Average Subsurface Flows of Active and Quiet Regions with Large-Tile Ring-Diagram Analysis

We study large-scale subsurface flows associated with locations of high and low magnetic activity in the near-surface shear layer (NSSL). The flows were derived with ring-diagram analysis applied to Helioseismic and Magnetic Imager (HMI) Dopplergrams using 30 ∘ tiles. The zonal and meridional flows of the high- and low-activity subsets show the expected variation with the solar cycle with the low-activity subset showing flow precursors of cycle activity. We then focus on temporal averages of these flows. The average zonal flow of the high-activity subset is faster than that of the low-activity one at 0 ∘ and 15 ∘ , while they are about the same size at 30 ∘ latitude. The amplitudes of the average meridional flow of the high-activity subset is smaller than those of the low-activity one at 30 ∘ and comparable at 15 ∘ latitude. The differences between the high- and low-activity subsets indicate the contribution of active regions to the flow pattern. The extra zonal flow of active regions increases with increasing depth, while the extra meridional flow converges near locations of activity. The converging flow is strongest at depths less than about 5 Mm, decreases with increasing depth, and is rather constant at depths greater than about 10 Mm. We then calculate the radial gradients of both flow components and find that those of the high-activity subset are generally more negative than those of the low-activity one.

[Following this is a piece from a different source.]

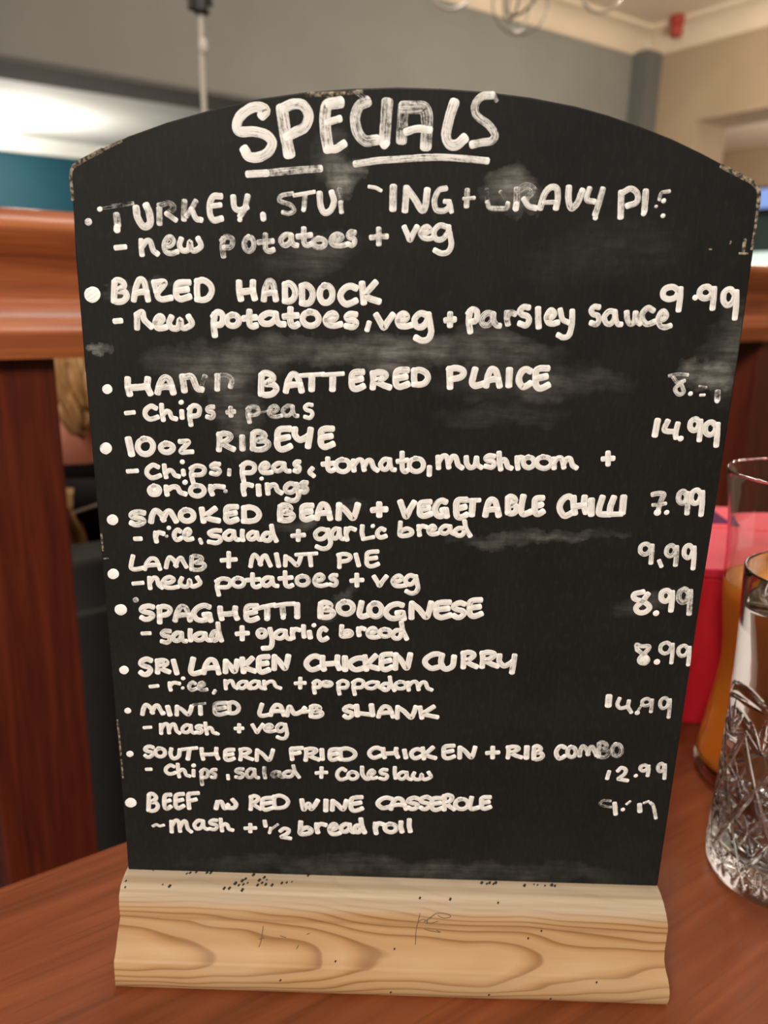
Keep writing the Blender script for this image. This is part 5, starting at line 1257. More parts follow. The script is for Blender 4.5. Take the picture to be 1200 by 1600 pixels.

The extra radial gradients of active regions are about the same for both flow components, while the radial gradient of the zonal flow is about one order of magnitude larger than that of the meridional flow. Finally, we determine the radial extent of the NSSL using the radial gradient of the zonal flow and find that the NSSL extends to about 29 Mm at high-activity locations compared to 35 Mm at low-activity ones, or to about 83% of its depth at low-activity locations.